**WHAT TO PRODUCE**
Copy out exactly the lines from the one holding "Generate a Blender" through the one holding "S.camera = co", ends included; omit images.

**MATERIAL FOR THE TASK**
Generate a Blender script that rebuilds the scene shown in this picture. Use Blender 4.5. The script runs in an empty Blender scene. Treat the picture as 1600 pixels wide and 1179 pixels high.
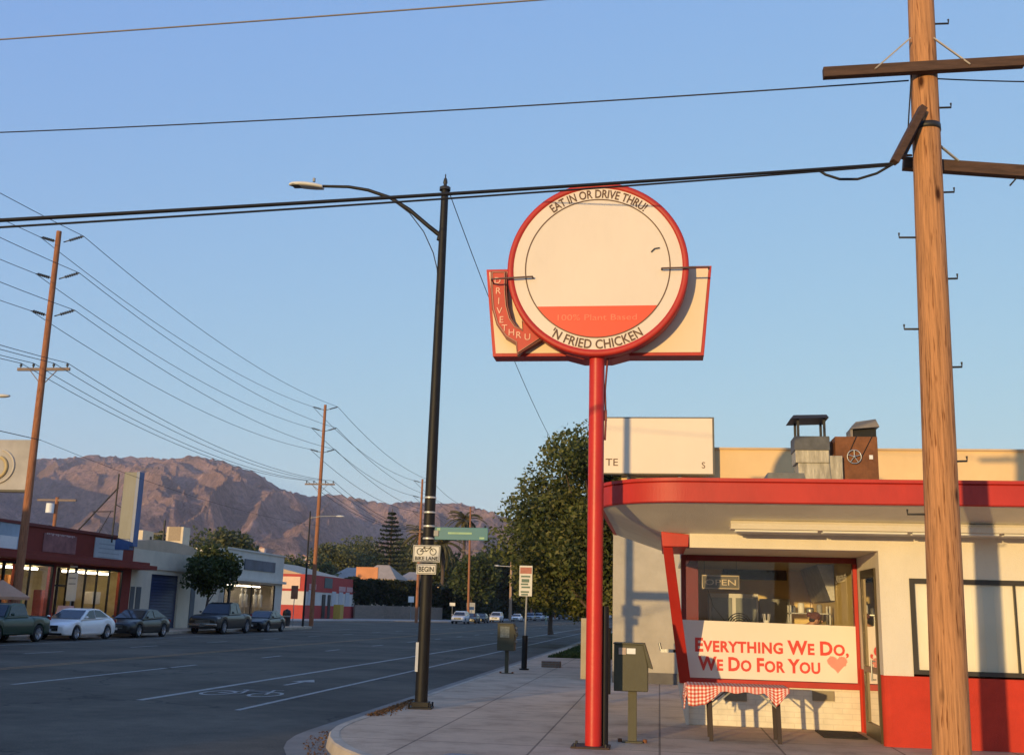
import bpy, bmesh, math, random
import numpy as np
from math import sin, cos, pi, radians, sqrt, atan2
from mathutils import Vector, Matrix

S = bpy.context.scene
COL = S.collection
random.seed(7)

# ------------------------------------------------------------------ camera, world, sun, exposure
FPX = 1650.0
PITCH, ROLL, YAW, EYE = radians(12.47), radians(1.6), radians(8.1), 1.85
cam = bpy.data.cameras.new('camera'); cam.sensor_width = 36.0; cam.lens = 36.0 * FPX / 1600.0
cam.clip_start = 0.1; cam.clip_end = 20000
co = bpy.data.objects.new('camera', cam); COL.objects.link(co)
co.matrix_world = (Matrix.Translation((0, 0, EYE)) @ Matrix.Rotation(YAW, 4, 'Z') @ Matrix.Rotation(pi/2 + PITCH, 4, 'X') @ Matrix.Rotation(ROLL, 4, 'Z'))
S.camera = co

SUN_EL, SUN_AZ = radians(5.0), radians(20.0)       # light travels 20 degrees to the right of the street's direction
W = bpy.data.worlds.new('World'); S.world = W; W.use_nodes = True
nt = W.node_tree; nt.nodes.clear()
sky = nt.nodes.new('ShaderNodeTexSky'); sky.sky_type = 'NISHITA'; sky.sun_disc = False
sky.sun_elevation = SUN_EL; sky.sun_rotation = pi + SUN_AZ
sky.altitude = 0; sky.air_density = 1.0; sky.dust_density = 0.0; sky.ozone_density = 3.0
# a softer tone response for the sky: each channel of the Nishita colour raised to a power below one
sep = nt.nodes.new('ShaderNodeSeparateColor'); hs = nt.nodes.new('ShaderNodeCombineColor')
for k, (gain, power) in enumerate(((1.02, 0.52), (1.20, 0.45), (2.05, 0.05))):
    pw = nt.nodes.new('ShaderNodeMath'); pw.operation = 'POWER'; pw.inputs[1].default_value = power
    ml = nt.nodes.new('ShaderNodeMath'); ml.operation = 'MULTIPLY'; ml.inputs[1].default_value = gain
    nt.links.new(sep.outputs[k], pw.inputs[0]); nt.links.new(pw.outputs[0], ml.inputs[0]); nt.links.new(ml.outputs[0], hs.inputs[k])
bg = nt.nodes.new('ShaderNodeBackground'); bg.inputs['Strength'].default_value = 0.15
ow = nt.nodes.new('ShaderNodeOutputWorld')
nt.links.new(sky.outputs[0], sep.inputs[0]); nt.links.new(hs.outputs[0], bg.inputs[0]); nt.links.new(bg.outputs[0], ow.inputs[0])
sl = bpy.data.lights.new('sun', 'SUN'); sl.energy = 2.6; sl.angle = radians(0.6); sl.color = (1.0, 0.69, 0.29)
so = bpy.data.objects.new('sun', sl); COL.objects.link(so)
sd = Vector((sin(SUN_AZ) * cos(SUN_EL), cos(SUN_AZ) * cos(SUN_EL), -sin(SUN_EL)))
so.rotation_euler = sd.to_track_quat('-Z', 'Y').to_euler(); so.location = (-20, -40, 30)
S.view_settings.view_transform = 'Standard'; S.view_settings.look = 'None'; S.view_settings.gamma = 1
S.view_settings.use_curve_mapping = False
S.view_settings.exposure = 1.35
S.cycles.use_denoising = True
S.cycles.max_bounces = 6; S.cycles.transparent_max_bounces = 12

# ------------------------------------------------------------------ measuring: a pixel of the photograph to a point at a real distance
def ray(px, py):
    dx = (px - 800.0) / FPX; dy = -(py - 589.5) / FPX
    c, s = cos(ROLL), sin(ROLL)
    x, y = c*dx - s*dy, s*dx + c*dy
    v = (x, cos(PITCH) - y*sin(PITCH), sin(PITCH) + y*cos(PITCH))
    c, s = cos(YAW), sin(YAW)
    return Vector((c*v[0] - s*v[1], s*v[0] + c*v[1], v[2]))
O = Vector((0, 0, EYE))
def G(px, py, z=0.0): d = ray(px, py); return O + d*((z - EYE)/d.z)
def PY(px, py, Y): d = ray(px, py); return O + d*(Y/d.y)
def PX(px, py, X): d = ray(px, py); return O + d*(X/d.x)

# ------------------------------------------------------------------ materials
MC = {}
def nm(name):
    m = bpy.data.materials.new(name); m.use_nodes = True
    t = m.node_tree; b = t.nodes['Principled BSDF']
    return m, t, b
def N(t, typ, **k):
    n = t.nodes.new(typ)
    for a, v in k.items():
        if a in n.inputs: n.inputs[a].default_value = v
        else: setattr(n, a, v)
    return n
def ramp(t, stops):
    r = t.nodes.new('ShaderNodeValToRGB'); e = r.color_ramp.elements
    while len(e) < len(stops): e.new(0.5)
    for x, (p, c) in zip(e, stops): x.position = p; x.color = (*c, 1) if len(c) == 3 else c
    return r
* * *
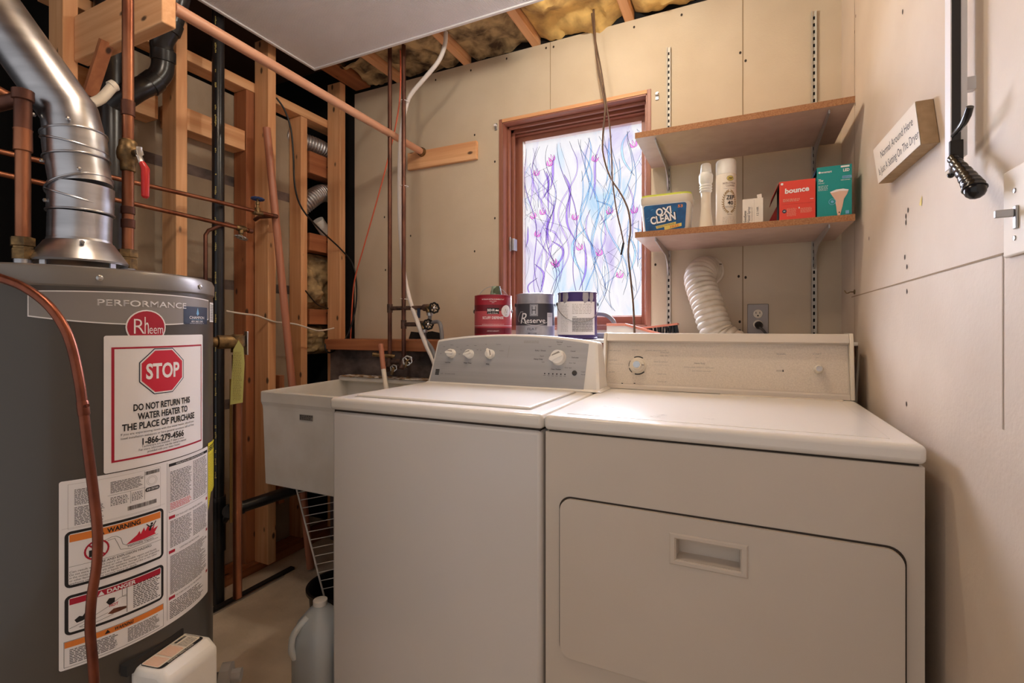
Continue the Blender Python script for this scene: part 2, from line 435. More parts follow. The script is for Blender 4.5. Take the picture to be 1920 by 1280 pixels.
---
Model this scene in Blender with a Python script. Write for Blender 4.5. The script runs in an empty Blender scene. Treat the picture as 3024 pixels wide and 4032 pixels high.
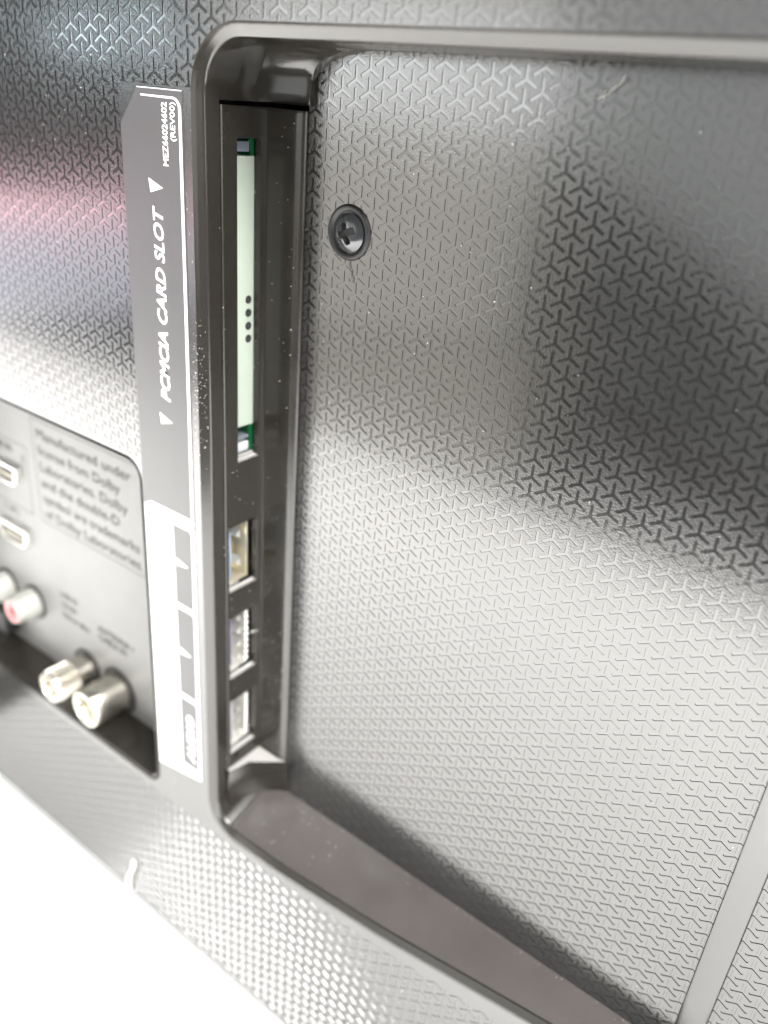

**SOLUTION**
Generate a Blender script that rebuilds the scene shown in this picture. Use Blender 4.5. The script runs in an empty Blender scene. Treat the picture as 1600 pixels wide and 1179 pixels high.
import bpy, bmesh, math, random
import numpy as np
from math import sin, cos, pi, radians, sqrt, atan2
from mathutils import Vector, Matrix

S = bpy.context.scene
COL = S.collection
random.seed(7)

# ------------------------------------------------------------------ camera, world, sun, exposure
FPX = 1650.0
PITCH, ROLL, YAW, EYE = radians(12.47), radians(1.6), radians(8.1), 1.85
cam = bpy.data.cameras.new('camera'); cam.sensor_width = 36.0; cam.lens = 36.0 * FPX / 1600.0
cam.clip_start = 0.1; cam.clip_end = 20000
co = bpy.data.objects.new('camera', cam); COL.objects.link(co)
co.matrix_world = (Matrix.Translation((0, 0, EYE)) @ Matrix.Rotation(YAW, 4, 'Z') @ Matrix.Rotation(pi/2 + PITCH, 4, 'X') @ Matrix.Rotation(ROLL, 4, 'Z'))
S.camera = co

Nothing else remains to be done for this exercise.